While I didn’t break it (it’s a very deep bruise), I now sport an EXTRA sexy finger split, which comined with the heat radiating from the injury makes my finger sweat.
I am not looking forward to when the swelling goes down.
It just wouldn’t be the holidays if I wasn’t injured.


24 11 2007

The change of seasons is now official.

The get-togethers have moved from Dan’s backyard to our living room.
Hockey is in full swing.
Thanksgiving is over.
We went to the mall to make fun of all the people who’ve been shopping since 4am.
Christmas Specials are all over the TV.
We’ve treated the windows.
And today, we start brewing our holiday beer.

Somethings make the holidays worth it… even if I don’t particularly care for Chocolate Carmel Malt.


24 11 2007

“oh, ‘love in a box’!  That otta be good!”
Nodding in agreement.
“Oh, it’s jewlery.”
“That’s no D-ina-B.”
“So true.”

Happy Thanksgiving!

22 11 2007

What do you get when two adults start the day with Baileys and Coffee, adding one VERY tolerant lab and a sentiment gone awry?

Bailey’s Thanksgiving Wish
(By the way, she got three mini-biscuits after this and later she gets some turkey.  Not for nothing Bailey, not for nothing…)
(P.S. Bailey is our dog’s name, not just a drink)

Just a bit early, doncha think?

19 11 2007

Not that I entirely mind, but my co-worker enjoys listening to the “soft rock” station.
(For the record, “Old Stephanie” would have thought: “I HATE ‘Big Girls Don’t Cry’.  “New Stephanie”: At least I don’t have to hear it later in the day’)
Well, the station she’s chosen has begun playing Christmas music.  Not just here and there, but NON-STOP.
I understand, I really do, that some people are just bonkers over Christmas. That’s fine.  But it’s not even thanksgiving yet.  My tolerance for Holiday Music is directly proportional to the amount of time until Christmas. 
Also for the record, she says that she doesn’t really listen to the music she’s playing.  I also can hear it from my desk and I totally don’t wnt to get into a battle of speakers.
And am I the only who’s noticed that there isn’t that much Christmas/Holiday Music available?  Under normal circumstances, the soft rock station plays a “no repeat” workday (which just means that you hear the same songs everyday)… how are they going to handle this?
Days like today, I thank heaven for my nano.

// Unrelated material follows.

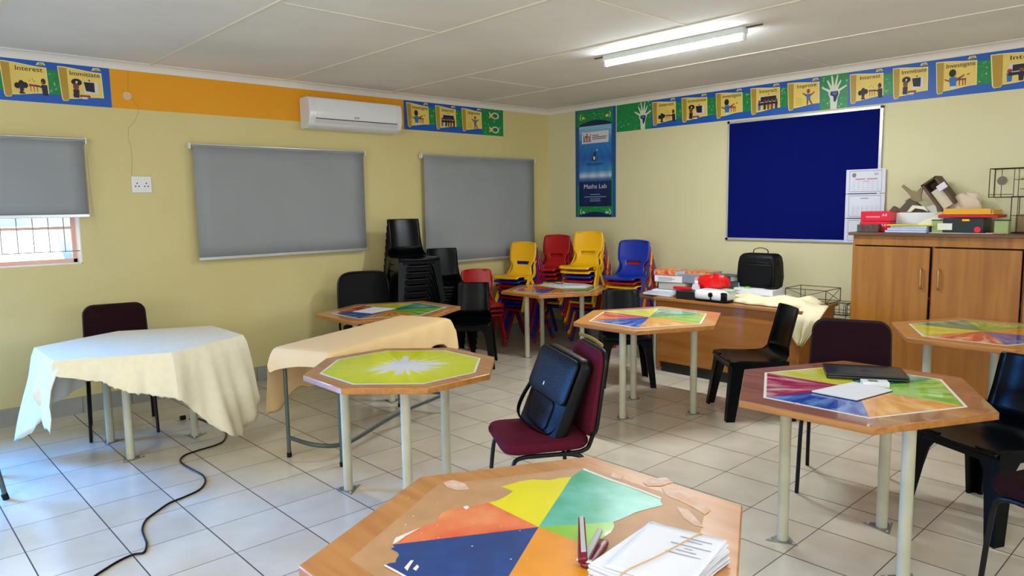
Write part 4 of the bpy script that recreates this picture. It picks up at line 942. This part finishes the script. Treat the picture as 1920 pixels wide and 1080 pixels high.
# ============================================================ THINGS ON THE TABLES
def laptop():
    a, b = atz(1535, 707, HZ), atz(1693, 716, HZ); c = (a+b)/2; ang = math.atan2(b.y-a.y, b.x-a.x)
    t = thing('laptop', 'closed black laptop on the right-hand table', 'laptop', (c.x-.02, c.y+.10, HZ+.0015), ang); bk = mat('laptop_black', (20, 21, 24), .3)
    w = (b-a).length*.98
    mb = MB(); mb.pad(w, .25, .014, .014, .003); o = mb.build('base', bk, t); o.location = (0, 0, .0085)
    mb = MB(); mb.pad(w, .25, .007, .014, .002); o = mb.build('lid', bk, t); o.location = (0, 0, .0205)
    mb = MB(); disc(mb, 0, 0, .022, .009, .0268, mat('laptop_badge', (50, 52, 58), .25)); mb.build('badge', None, t, smooth=False)
    mb = MB(); mb.cyl((0, .12, .015), .006, w*.8, 10, ax='X'); mb.build('hinge', bk, t)
laptop()
def small_box():
    c = atz(1640, 724, HZ); t = thing('card_box', 'small white box lying against the laptop', 'box', (c.x, c.y, HZ+.0015), .55)
    mb = MB(); mb.box((0, 0, .012), (.115, .06, .024)); mb.build('carton', M_PAPER, t, bevel=.001)
    mb = MB(); rect(mb, -.03, -.018, .012, .018, .0245, mat('box_print_olive', (110, 120, 70), .5)); mb.build('printed_label', None, t, smooth=False)
small_box()
def notebook():
    P = [atz(*q, HZ) for q in ((1522, 737), (1601, 720), (1672, 735), (1606, 753))]; c = sum(P, Vector())/4
    t = thing('notebook', 'open white notepad with dark back on the right-hand table', 'notepad', (c.x, c.y, HZ+.0015)); q = [tuple((p-c)[:2]) for p in P]
    mb = MB(); mb.prism([(x*1.02, y*1.02) for x, y in q], 0, .003, mat('pad_cover', (34, 32, 40), .5)); mb.build('cover', None, t)
    mb = MB(); mb.prism(q, .003, .010, M_PAPER); mb.build('pages', None, t, bevel=.0008)
notebook()
def chip():
    c = atz(1495, 758, HZ); mb = MB(); mb.tube([(.012*math.cos(g), .012*math.sin(g)*.8, .002) for g in [2*PI*k/16 for k in range(13)]], .0015, 6)
    o = mb.build('broken_ring', M_ALU); o.location = (c.x, c.y, HZ+.001); tag(o, 'tiny broken silver ring near the front edge of the right-hand table', 'ring')
chip()
def paper_stack():
    P = [(1106, 1038), (1222, 973), (1380, 997), (1378, 1025), (1290, 1095), (1130, 1070)]
    zt_ = HZ+.046; A = atz(1104, 1038, zt_); B = atz(1226, 976, zt_); C_ = atz(1382, 1000, zt_)
    u = (C_-B); u.z = 0; v = (B-A); v.z = 0; ang = math.atan2(u.y, u.x); c = (A+C_)/2
    t = thing('paper_stack', 'stack of white papers held by a rubber band on the worn front table', 'papers', (5.523, -5.341, HZ+.0025), .10)
    w, d = .21, .285
    for k in range(9):
        mb = MB(); s = .0048
        mb.box((random.uniform(-.004, .004), random.uniform(-.004, .004), s*(k+.5)), (w, d, s*.82)); o = mb.build('sheaf', M_PAPER, t); o.rotation_euler.z = random.uniform(-.06, .05)
    top = .0048*9; n = 14; G = []
    for i in range(n+1):
        R = []
        for j in range(n+1):
            x, y = -w/2+w*i/n, -d/2+d*j/n; R.append((x*.97, y*.97, top+.002+.028*max(0, i/n-.6)**2/.16*max(0, .8-j/n)*.5))
        G.append(R)
    mb = MB(); mb.grid(G); o = mb.build('top_sheet', M_PAPER, t, solid=.0006); o.rotation_euler.z = .14; o.location = (.012, .012, 0)
    mb = MB()
    for k, (yy, ll) in enumerate(((.10, .08), (.085, .04), (.06, .10), (.045, .02), (.03, .05), (.012, .09))): rect(mb, .04-ll/2, yy, .04+ll/2, yy+.0035, 0, mat('faint_print', (150, 154, 172), .7))
    o = mb.build('printed_lines', None, t, smooth=False); o.location = (.01, .005, top+.0042); o.rotation_euler.z = .14
    x = .03; mb = MB(); mb.tube(catmull([(x-.05, -d/2-.003, .0), (x-.05, -d/2-.004, top*.6), (x-.045, -d/2+.006, top+.006), (x-.02, -.02, top+.009), (x+.0, d/2-.005, top+.007), (x, d/2+.004, top*.6), (x, d/2+.003, 0)], 6), .0028, 6, flat=.5)
    mb.build('rubber_band', mat('tan_rubber', (196, 158, 104), .6), t)
paper_stack()
def stapler():
    t = thing('stapler', 'maroon and chrome stapler lying open beside the paper stack', 'stapler', (5.385, -5.455, HZ+.0035), math.atan2(.92, -.38)); rd = mat('stapler_maroon', (110, 14, 32), .3)
    mb = MB(); mb.pad(.145, .034, .012, .012, .003); o = mb.build('base', rd, t); o.location = (.065, -.004, .006)
    mb = MB(); mb.bar((0, 0, .016), (.135, .004, .034), (.016, .014), (.014, .011), (0, 1, 0)); mb.build('staple_rail', M_ALU, t, bevel=.002)
    mb = MB(); mb.bar((-.008, .002, .018), (.128, .052, .062), (.024, .016), (.017, .012), (0, 1, 0)); mb.build('arm', rd, t, bevel=.004)
    mb = MB(); mb.bar((.01, .006, .033), (.118, .049, .070), (.012, .004), (.010, .004), (0, 1, 0)); mb.build('chrome_strip', M_ALU, t, bevel=.001)
    mb = MB(); mb.cyl((0, 0, .016), .005, .038, 12, ax='Y'); mb.build('pivot', M_ALU, t)
stapler()
def flat_sheet(name, pts, z, mt, label, cat, curl=0., H=.0012):
    P = [atz(*q, z) for q in pts]; c = sum(P, Vector())/len(P); mb = MB(); mb.prism([tuple((p-c)[:2]) for p in P], 0, H)
    o = mb.build(name, mt, None, smooth=False); o.location = (c.x, c.y, z+.0016); return tag(o, label, cat)
flat_sheet('paper_sheet', [(661, 585), (700, 576), (743, 579), (722, 583), (698, 588)], .715, M_PAPER, 'white sheet of paper on the half-hidden hexagonal table by the black stack', 'paper')
def chart():
    P = [atz(*q, .71) for q in ((1010, 535), (1030, 530), (1085, 528), (1112, 536), (1100, 540), (1050, 541))]; c = sum(P, Vector())/len(P)
    t = thing('painted_chart', 'crumpled white paper chart with red and green marks on the corner hexagonal table', 'paper', (c.x, c.y, .7125)); q = [tuple((p-c)[:2]) for p in P]
    mb = MB(); mb.prism(q, 0, .004, M_PAPER2); mb.prism([(x*.8+.03, y*.7) for x, y in q], .004, .012, M_PAPER); mb.build('sheet', None, t, bevel=.001)
    mb = MB()
    for k in range(16): x, y = random.uniform(-.25, .25), random.uniform(-.2, .2); disc(mb, x*.7, y*.7, random.uniform(.01, .03), .006, .0126, random.choice((M_RED, M_GREENB, M_FIG)), 8)
    mb.build('painted_marks', None, t, smooth=False)
    mb = MB(); mb.tube(catmull([(-.28, -.05, .016), (-.2, -.03, .02), (-.1, -.06, .018), (-.05, -.02, .02)], 5), .004, 6); o = mb.build('cable_piece', M_BLACKM); o.location = (c.x, c.y, .7125+.0); tag(o, 'short black cord lying on the painted chart', 'cord')
chart()
def floor_cable():
    px = [(355, 787), (372, 786), (420, 808), (421, 826), (405, 836), (372, 846), (345, 856), (339, 868), (360, 882), (380, 893), (385, 905), (374, 920), (345, 934), (318, 945), (296, 960), (275, 976), (267, 994), (271, 1010), (275, 1022), (270, 1038), (250, 1042), (225, 1053), (200, 1068), (175, 1085), (150, 1110)]
    mb = MB(); mb.tube([p+Vector((0, 0, .006)) for p in catmull([atz(*q) for q in px], 5)], .0055, 8)
    o = mb.build('extension_cable', M_BLACKM); tag(o, 'black cable snaking over the tiles from under the cream-clothed table', 'cable')
    c = atz(343, 788); t = thing('cable_plug', 'small black plug beside the far leg of the cream-clothed table', 'plug', (c.x, c.y, .02)); mb = MB(); mb.cyl((0, 0, 0), .018, .04, 12, ax='Y'); mb.build('plug_body', M_BLACKM, t, bevel=.003)
    mb = MB(); mb.cyl((0, -.03, 0), .003, .02, 8, ax='Y'); mb.build('pin', M_ALU, t)
floor_cable()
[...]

Who is this person who has taken over my body?!

16 11 2007

Old Stephanie: WHY are they playing Christmas music already?!  I am not shopping here and in fact, I am going to register a complaint with managment.
New Stephanie: Good for them, trying to get those extra sales in early.  While I don’t understand the appeal of “Silver Bells”, I’m sure it’s someones favorite song.

Old Stephanie: That JERK cut me off!  What?  Did he not see me?  (ten minutes later) I can’t believe I got cut off!  (thirty minutes later) “… and he’s all ‘woosh’ right in front of me!” (eight hours later) “And I almost died when that guy cut in front of me.  Ass.”
New Stephanie: Well, I hope he gets where he’s going.  He’s certianly in a hurry.

Old Stephanie: I am going to sit here and be angry but not tell him why I am angry and he’d better notice that I am angry so I can say nothings wrong and then break down crying in two weeks when I’m really angry.
New Stephanie: “What are you all cranky pants about?”

Old Stephanie: “What do you mean I gained .4 pounds?”
New Stephanie: “That turkey burger WAS salty and I didn’t quite stay on plan this week.  I had a good time over that turkey burger and it was worth it.”

Seriously, why didn’t I talk to my doctor about handling me anger/anxiousness/depression earlier?
Holy cow, all the emotional stress I could have saved myself…

Ear Piercing

15 11 2007

“If you leave me now” by Chicago makes me want to poke my pen into my ear canal.
That man’s worbling, “awwwww-woooo-aaahhh-oooowwww”.
So, just, annoying.
And right after I get off hearing the song on hold, it plays on my co-workers radio.
*hums “My Own Summer”*

Just to get started

15 11 2007

I didn’t much care for the defualt post, so I thought I’d put something else up instead.